Inception is a clever film that combines summer’s core ingredients of big-budget, star actors, spectacular action sequences and believable effects with the panache of avant-garde cinema. Director Christopher Nolan’s movie gate crashes through the crowded 2010 movie calendar, over populated by sequels, prequels, remakes and adaptations, with a display of sheer originality that has by now become rare in mainstream Hollywood. Constructed atop an intricate plot device that can perhaps only be completely explained with elaborate hand gestures or diagrams, Nolan delivers a sophisticated film that adds yet another title to his impressive film repertoire.
Our protagonist Cobb (Leonardo DiCaprio) works in the realm of dreams. He plans and executes heists that require breaking into a person’s sub-conscious and stealing their secrets. Separated from his children and on the run from the law, he is offered a passage home by rich businessman Saito (Ken Watanabe) in return for a job that requires not stealing, but instead planting an idea into the mind of a rival businessman, Robert Fischer, Jr. (Cillian Murphy). Cobb assembles his team, consisting of a Point-man (Joseph Gordon-Levitt), an Architect (Ellen Page), a Forger (Tom Hardy) and a Chemist (Dileep Rao) to pull off the seemingly impossible task, while the memory of his deceased wife (Marion Cotillard) haunts his own dreams.
Inception is a demanding movie. Nolan respects the intelligence of his audience by not over-simplifying the plot. The film opens in the middle of an ongoing heist, showing us the machinations of the world inhabited by its characters. It then tutors the audience, via engaging and often times thought provoking dialogue, on the laws of this fantastical world, by way of the training that a new recruit receives.
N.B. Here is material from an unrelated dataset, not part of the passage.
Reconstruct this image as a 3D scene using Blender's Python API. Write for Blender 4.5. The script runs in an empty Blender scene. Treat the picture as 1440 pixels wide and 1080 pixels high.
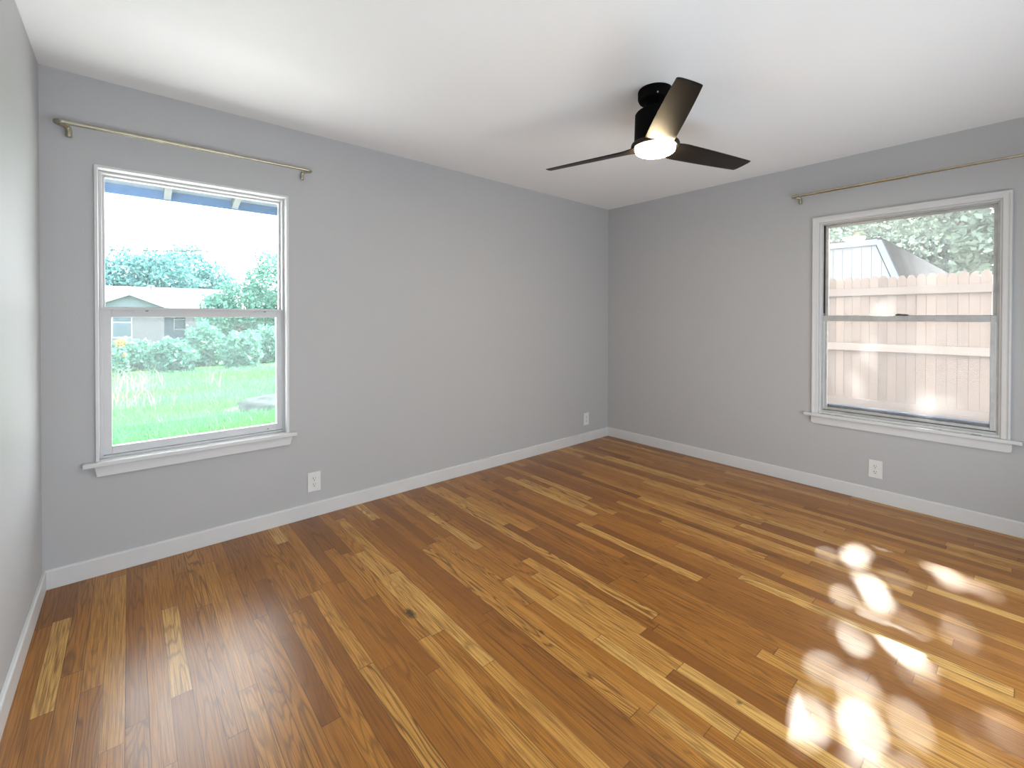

All of this prepping eventually helps us once we are taken on a whirlwind ride through multiple levels of dreams that leaves little time to contemplate on what transpires onscreen, akin to the professionals of Cobb’s team who must use all their training and improvise to survive and succeed in the dynamic world of dreams. Nolan thus structures the plot of Inception around the concept within the movie, not unlike what he had done with two of his previous films, Memento and The Prestige.
While this complexity makes for an enhanced cinematic experience, Inception never loses sight of its objective to entertain. The film contains sequences of visual splendour many of them defying physics in keeping with the theme and setting of the film. It also benefits from a remarkable ensemble performance by the cast, making it difficult to single out any one of them. All of the characters, important as they are, are played with deftness by the actors, each of them bringing a confidence and zeal to the screen. The ingenuity of the plot extends to the locations of the different dream levels in relation to the person dreaming it, as well as to other subtle plot nuances, such as using Édith Piaf’s “Non, Je Ne Regrette Rien” as the song used to synchronize kicks to wake the characters in the real world, slowed down and heard in the dreams as an ominous, trumpeting theme music composed by Nolan regular, Hans Zimmer.
Inception, like The Matrix, can be enjoyed as a summer entertainer – it contains all the required attributes for it. Yet, as was the case with The Matrix, what elevates Inception to excellence are the innumerable ideas that can be stirred up in discerning viewers. Nolan deliberately leaves out a few pieces of the puzzle for viewers to decipher, either through introspection, discussion or debate. Multiple viewings of the film help answer some of the questions, but also raise newer ones, making the joy of discovery a welcome by-product of viewer participation. Although the movie runs for 148 minutes, the experience continues long after the end credits.